In a crystal of an ionic compound, the ions B form the close packed lattice and the ions A occupy all the tetrahedral voids. The formula of the compound is

To determine the formula of the ionic compound based on the given information, we can follow these steps: ### Step-by-Step Solution: 1. **Identify the Lattice Structure**: - The question states that ions B form a close-packed lattice. In a close-packed structure, specifically a cubic close-packed (CCP) lattice, there are 4 ions per unit cell. 2. **Determine the Number of Tetrahedral Voids**: - In a cubic close-packed lattice, there are 8 tetrahedral voids. This is derived from the arrangement of the ions in the lattice.
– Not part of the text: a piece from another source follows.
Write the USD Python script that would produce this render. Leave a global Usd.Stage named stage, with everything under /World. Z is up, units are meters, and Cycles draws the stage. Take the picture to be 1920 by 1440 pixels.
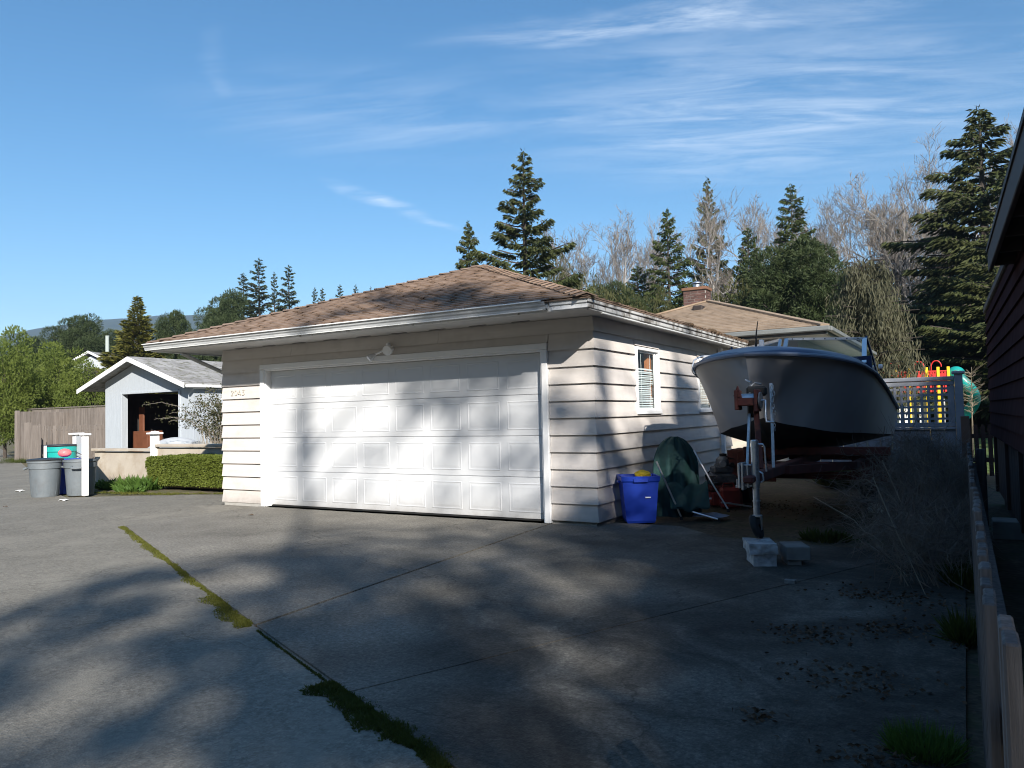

Each unit cell contains 8 tetrahedral voids. 3. **Assign the Ions to the Lattice and Voids**: - According to the question, ions A occupy all the tetrahedral voids. Since there are 8 tetrahedral voids and each void can accommodate one ion A, we have 8 ions of A. 4. **Combine the Ions to Form the Compound**: - Since there are 8 ions of A and 4 ions of B in the unit cell, we can express the formula of the compound as A₈B₄. 5. **Simplify the Formula**: - The formula A₈B₄ can be simplified by dividing both subscripts by 4, resulting in A₂B. ### Final Answer: The formula of the compound is A₂B.